Tuesday, March 20, 2007

Latest White House Scandal Growing

First things first. Get over to Talking Points Memo or TPMMuckraker to get the latest on what's happening with the US Attorney scandal; these guys broke the story and are the point men for the story. The major newspapers and networks are finally on to it and adding some juicy bits to the unfolding scandal.

One word is sufficient to describe this latest scandal: arrogance. The leading figures of the Bush Administration have convinced themselves that they're above the law; and they thought if they were clever enough they could get away with playing political dynamite with our system of US Attorneys. And now they're squirming and dodging and avoiding testimony before Congress; Think Progress notes the following story:
MSNBC’s Mike Viquiera: “Fred Fielding, he’s the White House counsel, he was just here meeting with the House Judiciary Committee. He made the following offer to the Congress, both House and Senate. He said Rove and Harriet Miers would be offered to the committees for their testimony in the Alberto Gonzales prosecutors scandal.
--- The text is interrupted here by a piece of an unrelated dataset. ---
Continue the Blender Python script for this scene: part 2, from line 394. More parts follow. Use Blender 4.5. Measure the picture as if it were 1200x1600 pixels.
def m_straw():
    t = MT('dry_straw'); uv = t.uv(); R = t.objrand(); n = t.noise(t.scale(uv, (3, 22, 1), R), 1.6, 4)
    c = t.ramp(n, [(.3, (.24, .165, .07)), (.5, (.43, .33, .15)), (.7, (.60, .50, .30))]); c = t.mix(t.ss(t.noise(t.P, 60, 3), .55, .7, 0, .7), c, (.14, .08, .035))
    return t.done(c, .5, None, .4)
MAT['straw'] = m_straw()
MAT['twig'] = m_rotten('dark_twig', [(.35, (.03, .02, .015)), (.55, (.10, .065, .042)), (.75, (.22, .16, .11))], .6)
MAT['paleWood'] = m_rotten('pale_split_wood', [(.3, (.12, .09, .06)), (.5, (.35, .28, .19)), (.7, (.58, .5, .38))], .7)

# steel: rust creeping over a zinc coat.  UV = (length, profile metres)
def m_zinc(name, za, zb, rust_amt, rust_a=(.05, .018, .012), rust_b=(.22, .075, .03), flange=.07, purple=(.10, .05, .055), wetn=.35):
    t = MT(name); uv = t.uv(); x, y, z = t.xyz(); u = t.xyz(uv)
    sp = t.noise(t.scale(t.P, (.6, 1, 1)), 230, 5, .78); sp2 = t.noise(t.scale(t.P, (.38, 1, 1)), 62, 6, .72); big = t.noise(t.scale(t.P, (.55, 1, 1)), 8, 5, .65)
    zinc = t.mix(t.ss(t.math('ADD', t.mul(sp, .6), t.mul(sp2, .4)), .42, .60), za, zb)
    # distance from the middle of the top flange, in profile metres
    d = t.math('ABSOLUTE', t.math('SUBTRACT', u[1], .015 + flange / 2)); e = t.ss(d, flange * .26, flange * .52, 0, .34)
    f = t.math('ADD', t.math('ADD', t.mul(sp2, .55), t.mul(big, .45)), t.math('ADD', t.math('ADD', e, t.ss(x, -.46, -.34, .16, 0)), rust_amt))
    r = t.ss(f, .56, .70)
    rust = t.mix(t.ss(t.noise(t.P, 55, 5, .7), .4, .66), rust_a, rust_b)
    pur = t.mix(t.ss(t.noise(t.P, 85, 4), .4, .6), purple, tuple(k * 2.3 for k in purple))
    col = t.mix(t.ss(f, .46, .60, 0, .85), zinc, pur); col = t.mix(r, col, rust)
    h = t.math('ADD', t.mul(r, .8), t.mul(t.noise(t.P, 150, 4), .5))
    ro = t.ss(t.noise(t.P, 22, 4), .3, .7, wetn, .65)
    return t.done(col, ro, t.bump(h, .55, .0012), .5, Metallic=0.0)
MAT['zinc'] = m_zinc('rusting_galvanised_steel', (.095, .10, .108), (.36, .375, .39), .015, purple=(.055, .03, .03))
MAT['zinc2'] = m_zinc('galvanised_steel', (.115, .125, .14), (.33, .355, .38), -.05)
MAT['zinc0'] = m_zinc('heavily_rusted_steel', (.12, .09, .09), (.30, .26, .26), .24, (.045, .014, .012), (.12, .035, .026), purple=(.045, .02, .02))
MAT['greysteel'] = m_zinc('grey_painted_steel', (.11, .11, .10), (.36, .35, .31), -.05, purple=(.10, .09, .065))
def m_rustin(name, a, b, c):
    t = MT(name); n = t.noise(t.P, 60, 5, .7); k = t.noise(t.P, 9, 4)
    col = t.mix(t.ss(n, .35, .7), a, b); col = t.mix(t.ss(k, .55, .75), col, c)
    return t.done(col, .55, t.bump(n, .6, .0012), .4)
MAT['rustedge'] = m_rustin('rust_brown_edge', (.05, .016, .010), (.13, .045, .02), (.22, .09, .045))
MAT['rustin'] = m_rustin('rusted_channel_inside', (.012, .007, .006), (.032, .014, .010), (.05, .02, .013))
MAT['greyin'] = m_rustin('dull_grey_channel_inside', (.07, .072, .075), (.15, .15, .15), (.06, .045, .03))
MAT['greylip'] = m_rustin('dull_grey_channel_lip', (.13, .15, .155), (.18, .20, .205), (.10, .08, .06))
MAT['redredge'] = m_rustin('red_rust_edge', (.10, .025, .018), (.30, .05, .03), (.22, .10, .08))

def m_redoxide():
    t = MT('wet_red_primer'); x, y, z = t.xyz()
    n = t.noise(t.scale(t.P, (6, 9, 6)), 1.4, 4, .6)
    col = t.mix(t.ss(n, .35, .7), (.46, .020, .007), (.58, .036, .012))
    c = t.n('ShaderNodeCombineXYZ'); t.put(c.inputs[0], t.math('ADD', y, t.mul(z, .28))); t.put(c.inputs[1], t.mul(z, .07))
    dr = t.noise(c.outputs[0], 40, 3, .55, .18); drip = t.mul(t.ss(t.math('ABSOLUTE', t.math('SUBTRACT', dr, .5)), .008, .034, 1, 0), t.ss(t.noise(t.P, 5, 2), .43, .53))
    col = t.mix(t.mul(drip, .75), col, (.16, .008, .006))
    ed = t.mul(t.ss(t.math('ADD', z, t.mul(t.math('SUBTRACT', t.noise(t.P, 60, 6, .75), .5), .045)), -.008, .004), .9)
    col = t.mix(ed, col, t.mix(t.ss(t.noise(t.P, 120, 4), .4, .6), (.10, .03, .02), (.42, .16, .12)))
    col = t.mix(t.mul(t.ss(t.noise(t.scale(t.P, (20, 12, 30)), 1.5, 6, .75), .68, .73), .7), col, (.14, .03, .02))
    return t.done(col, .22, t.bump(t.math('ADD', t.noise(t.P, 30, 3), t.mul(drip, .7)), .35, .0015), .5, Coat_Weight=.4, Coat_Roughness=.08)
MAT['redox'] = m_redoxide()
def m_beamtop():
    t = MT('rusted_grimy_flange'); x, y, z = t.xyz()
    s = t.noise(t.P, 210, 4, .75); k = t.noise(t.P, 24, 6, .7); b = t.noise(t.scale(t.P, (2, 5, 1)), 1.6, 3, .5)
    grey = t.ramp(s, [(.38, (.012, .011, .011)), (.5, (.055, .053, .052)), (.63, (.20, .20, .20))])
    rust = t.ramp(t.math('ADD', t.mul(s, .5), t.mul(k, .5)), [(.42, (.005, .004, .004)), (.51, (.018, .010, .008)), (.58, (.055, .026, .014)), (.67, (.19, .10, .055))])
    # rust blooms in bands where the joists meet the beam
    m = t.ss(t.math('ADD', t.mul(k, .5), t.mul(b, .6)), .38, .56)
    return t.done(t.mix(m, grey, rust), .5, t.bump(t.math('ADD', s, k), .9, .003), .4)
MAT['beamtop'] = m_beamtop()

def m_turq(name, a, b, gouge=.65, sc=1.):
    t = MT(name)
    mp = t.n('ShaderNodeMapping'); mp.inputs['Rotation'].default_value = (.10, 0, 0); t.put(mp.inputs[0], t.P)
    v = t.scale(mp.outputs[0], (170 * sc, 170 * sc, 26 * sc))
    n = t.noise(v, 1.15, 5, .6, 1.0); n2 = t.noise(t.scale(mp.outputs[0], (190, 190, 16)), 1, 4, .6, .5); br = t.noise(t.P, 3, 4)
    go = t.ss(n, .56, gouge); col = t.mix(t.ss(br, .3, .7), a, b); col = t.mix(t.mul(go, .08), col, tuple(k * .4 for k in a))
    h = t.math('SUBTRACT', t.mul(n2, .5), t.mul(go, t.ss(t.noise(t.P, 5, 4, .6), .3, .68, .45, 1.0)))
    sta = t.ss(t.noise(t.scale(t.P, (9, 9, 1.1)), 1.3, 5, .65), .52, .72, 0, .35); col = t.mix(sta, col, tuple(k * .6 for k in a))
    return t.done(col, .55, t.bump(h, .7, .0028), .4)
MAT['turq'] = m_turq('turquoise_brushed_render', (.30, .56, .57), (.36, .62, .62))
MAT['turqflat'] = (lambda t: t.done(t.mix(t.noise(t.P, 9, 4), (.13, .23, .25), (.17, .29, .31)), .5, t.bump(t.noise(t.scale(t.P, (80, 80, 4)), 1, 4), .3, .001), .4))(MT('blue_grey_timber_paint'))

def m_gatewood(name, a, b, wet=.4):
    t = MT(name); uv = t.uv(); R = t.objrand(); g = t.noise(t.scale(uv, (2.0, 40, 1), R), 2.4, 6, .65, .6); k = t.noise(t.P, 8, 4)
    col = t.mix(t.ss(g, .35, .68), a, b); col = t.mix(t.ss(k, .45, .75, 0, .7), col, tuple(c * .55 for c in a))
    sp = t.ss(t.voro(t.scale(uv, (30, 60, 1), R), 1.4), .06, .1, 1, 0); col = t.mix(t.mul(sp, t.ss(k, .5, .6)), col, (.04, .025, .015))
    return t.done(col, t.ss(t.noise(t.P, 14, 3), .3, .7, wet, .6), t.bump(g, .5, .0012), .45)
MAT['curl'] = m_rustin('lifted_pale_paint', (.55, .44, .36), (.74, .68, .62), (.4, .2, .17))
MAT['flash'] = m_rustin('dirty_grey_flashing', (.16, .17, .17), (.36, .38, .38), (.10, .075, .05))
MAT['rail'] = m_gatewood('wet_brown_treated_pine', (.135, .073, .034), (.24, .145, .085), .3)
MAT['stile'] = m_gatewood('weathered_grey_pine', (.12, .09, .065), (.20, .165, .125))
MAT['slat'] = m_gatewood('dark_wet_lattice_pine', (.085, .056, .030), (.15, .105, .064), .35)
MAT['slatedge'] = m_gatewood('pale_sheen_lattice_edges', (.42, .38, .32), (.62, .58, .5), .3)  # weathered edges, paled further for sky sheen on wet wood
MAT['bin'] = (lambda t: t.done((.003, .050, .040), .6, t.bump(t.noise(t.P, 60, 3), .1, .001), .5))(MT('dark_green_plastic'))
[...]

However, it would be unsworn testimony, not under oath, behind closed doors, and no transcript would be permitted. Now, that is not what Congress is looking for.”

This offer is similar to the deal that was made to Bush and Cheney by the rubber stamp Congress when the Republicans were in control. During the investigation of the White House leak of CIA covert operative Valerie Plame's identity to the press, Bush and Cheney were allowed to testify behind closed doors in an informal setting about their role in the affair; to this day the American people have no idea what the president and vice president said. Since their testimony, significant evidence has come to light that Dick Cheney played a key role in the smearing of Joe Wilson. In addition, Bush supposedly gave Cheney the authority to declassify some crucial information, but that too had the smell of political convenience. There is also evidence to suggest that President Bush considered it important to protect Karl Rove from the fallout over the CIA leak. Karl Rove has no official role in national security. He is strictly a political adviser. Protecting a political adviser makes it very clear that the CIA leak was about politics at its worst; it was also about abusing national security procedure for the sake of politics.

In the last six years, Republican leaders in Congress may have felt comfortable giving Bush a free pass despite abundant evidence of his incompetence and recklessness and despite a growing number of serious ethical breaches within his administration and outright abuses of power, but the American people are increasingly restless; there have been a number of disturbing revelations and Americans want answers. It looks like, with the Democrats in control, that Congress is finally ready to demand some accountability.

US Attorneys are indeed political appointments but they have a special role in safeguarding the integrity of our government. They must be above the taint of politics. When there are those in an administration who try to rig what US Attorneys can prosecute or not, our government and our democracy is damaged. We have a problem, and once again, it is not clear that President Bush understands that he has an obligation to fix it. What we do not need is another public relations massage from the White House. We need to restore the integrity of our government. And that may be difficult given the number of lies that have been coming out of the White House.